North American Numbering Plan Administrator, NeuStar Inc, is the neutral third party Number Planning Area (NPA) relief planner for Pennsylvania that proposed the change.

It petitioned the Public Utilities Commission on behalf of Pennsylvania's telecommunications industry to institute an "overlay" plan which means that once the existing telephone numbers in the 814 area code are exhausted, new telephone services in the geographic region would be assigned telephone numbers out of the new one. Ten-digit dialing would then apply to all telephone calls.

John Balliet, director of the DuBois-based Taxpayers United for Representation NOW (TURN), said the change is scheduled to occur in early 2012.

Balliet said that TURN believes instead of giving example after example of where we are at in the regulatory scheme at this time, we must focus on where we need to be when the change arrives.
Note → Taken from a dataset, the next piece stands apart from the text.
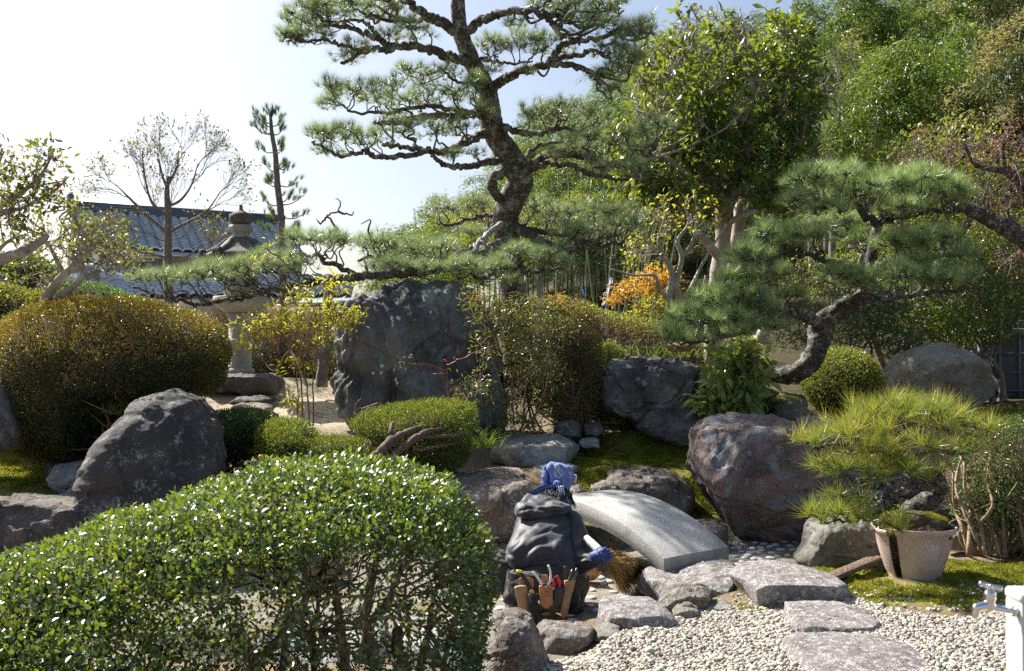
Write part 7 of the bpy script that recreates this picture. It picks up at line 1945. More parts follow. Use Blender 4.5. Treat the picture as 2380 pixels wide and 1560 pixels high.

Several members of the audience asked what's the use in coming up with alternative solutions, when the PUC had most likely made up its mind already as to which areas would undergo the change?

County commission members from both Clearfield and Jefferson counties were in attendance, and some expressed concern over the huge expense for businesses to change their area codes on their letterheads, signs and Web sites.

Micks said if people in this region want to fight the change, they need to attend the PUC hearing that will take place at a date yet to be determined in May regarding the proposed change.

Barry Abbott, from DuBois, said the only way to get the attention of the PUC is to have large numbers of people attend the hearing once the time, date and location are announced.

Micks said there's a lot of confusion regarding the topic, and that it's hard for most people to understand why this is happening.

Jeffrey P. Pollock, deputy director/planning of Clearfield County Emergency Management, said that having a good turnout for the hearing is essential to emphasizing how the people of the area feel about the proposed changes.

Micks said the chamber should be informed of the date by the PUC in the near future.